* _WHAT TO WORK ON_:
Output the data exactly, with every line intact.
**********
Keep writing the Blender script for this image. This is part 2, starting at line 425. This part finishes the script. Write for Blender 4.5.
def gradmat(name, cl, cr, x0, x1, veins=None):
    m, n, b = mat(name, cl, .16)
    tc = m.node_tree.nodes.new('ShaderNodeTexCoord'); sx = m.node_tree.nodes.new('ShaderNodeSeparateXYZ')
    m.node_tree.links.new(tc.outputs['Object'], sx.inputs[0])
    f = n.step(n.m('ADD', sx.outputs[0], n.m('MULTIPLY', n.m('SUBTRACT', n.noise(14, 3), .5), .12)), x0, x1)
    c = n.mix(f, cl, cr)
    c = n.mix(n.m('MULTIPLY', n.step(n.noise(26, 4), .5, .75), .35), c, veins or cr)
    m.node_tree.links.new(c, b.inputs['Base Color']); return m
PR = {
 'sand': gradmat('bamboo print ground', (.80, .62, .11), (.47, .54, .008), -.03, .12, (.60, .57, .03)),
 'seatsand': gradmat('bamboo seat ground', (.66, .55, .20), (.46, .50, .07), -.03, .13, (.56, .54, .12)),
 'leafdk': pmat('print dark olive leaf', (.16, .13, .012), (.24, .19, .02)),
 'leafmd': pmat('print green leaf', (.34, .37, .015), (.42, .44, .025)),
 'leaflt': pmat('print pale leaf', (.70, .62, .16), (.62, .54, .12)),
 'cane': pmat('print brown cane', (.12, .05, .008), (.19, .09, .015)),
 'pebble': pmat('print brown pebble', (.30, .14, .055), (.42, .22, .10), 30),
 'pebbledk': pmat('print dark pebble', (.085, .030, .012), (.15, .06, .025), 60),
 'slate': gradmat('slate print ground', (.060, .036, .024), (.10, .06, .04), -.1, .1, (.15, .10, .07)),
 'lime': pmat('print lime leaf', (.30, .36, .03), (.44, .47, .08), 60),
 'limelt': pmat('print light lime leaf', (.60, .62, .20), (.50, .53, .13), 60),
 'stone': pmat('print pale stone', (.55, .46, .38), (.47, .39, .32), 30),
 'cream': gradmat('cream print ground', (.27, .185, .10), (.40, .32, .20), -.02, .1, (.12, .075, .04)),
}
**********
* _THE RESPONSE_:
Keep writing the Blender script for this image. This is part 2, starting at line 425. This part finishes the script. Write for Blender 4.5.
def gradmat(name, cl, cr, x0, x1, veins=None):
    m, n, b = mat(name, cl, .16)
    tc = m.node_tree.nodes.new('ShaderNodeTexCoord'); sx = m.node_tree.nodes.new('ShaderNodeSeparateXYZ')
    m.node_tree.links.new(tc.outputs['Object'], sx.inputs[0])
    f = n.step(n.m('ADD', sx.outputs[0], n.m('MULTIPLY', n.m('SUBTRACT', n.noise(14, 3), .5), .12)), x0, x1)
    c = n.mix(f, cl, cr)
    c = n.mix(n.m('MULTIPLY', n.step(n.noise(26, 4), .5, .75), .35), c, veins or cr)
    m.node_tree.links.new(c, b.inputs['Base Color']); return m
PR = {
 'sand': gradmat('bamboo print ground', (.80, .62, .11), (.47, .54, .008), -.03, .12, (.60, .57, .03)),
 'seatsand': gradmat('bamboo seat ground', (.66, .55, .20), (.46, .50, .07), -.03, .13, (.56, .54, .12)),
 'leafdk': pmat('print dark olive leaf', (.16, .13, .012), (.24, .19, .02)),
 'leafmd': pmat('print green leaf', (.34, .37, .015), (.42, .44, .025)),
 'leaflt': pmat('print pale leaf', (.70, .62, .16), (.62, .54, .12)),
 'cane': pmat('print brown cane', (.12, .05, .008), (.19, .09, .015)),
 'pebble': pmat('print brown pebble', (.30, .14, .055), (.42, .22, .10), 30),
 'pebbledk': pmat('print dark pebble', (.085, .030, .012), (.15, .06, .025), 60),
 'slate': gradmat('slate print ground', (.060, .036, .024), (.10, .06, .04), -.1, .1, (.15, .10, .07)),
 'lime': pmat('print lime leaf', (.30, .36, .03), (.44, .47, .08), 60),
 'limelt': pmat('print light lime leaf', (.60, .62, .20), (.50, .53, .13), 60),
 'stone': pmat('print pale stone', (.55, .46, .38), (.47, .39, .32), 30),
 'cream': gradmat('cream print ground', (.27, .185, .10), (.40, .32, .20), -.02, .1, (.12, .075, .04)),
}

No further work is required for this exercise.